2021年8月12日には、5年の節目を迎えるにあたって、社員に対するメッセージを発信したが、そのなかで戴会長兼CEOは、「シャープはこの5年間、西田辺の本社ビル買戻しに始まり、事業変革による事業の質の向上、日本・ASEAN・中国・欧州・米州の5地域を中心としたグローバル事業拡大、抜本的構造改革によるコスト構造の改善、ブランド企業としての事業推進体制の構築、きめ細かな経営管理の浸透、社員一人ひとりのマインドの向上など、様々な観点から大きく様変わりし、この結果、東証一部復帰や業績の大幅改善を果たすことができた」とし、「これもひとえに社員の皆さんが、この5年間、シャープの次の100年に向けて懸命に努力し続けてくれたお陰である。心から感謝する。本当にありがとうございます」と述べている。

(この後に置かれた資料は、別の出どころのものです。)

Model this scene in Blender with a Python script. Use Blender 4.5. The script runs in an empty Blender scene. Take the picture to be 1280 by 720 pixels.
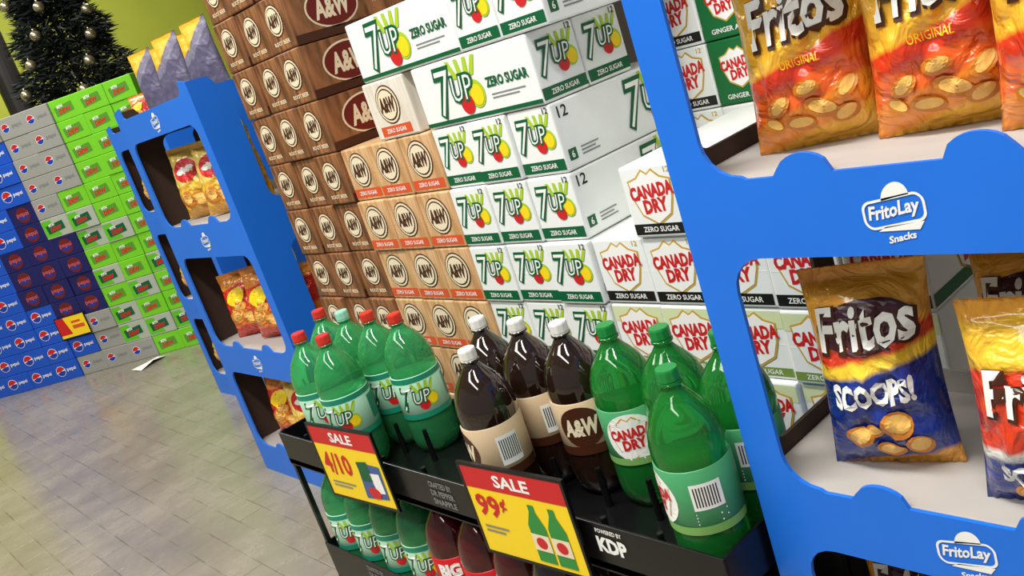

シャープの再建は、戴氏ならではの手腕によるものが大きいが、戴氏自らは、これを「戴流」と呼ぶことを否定する。
「鴻海流の挑戦する風土やスピード感に加えて、私がかつて日本に駐在し、日本人の上司から学んだこと、そして、シャープの創業者である早川徳次氏の経営の考え方も生かしている。鴻海流、日本流、早川流のミックスだといえる」とし、「戴流というのはない。私の経営はまだまだ。勉強しなくてはならないことがたくさんある」と謙遜する。常に進化を続ける経営がいまでも続いている。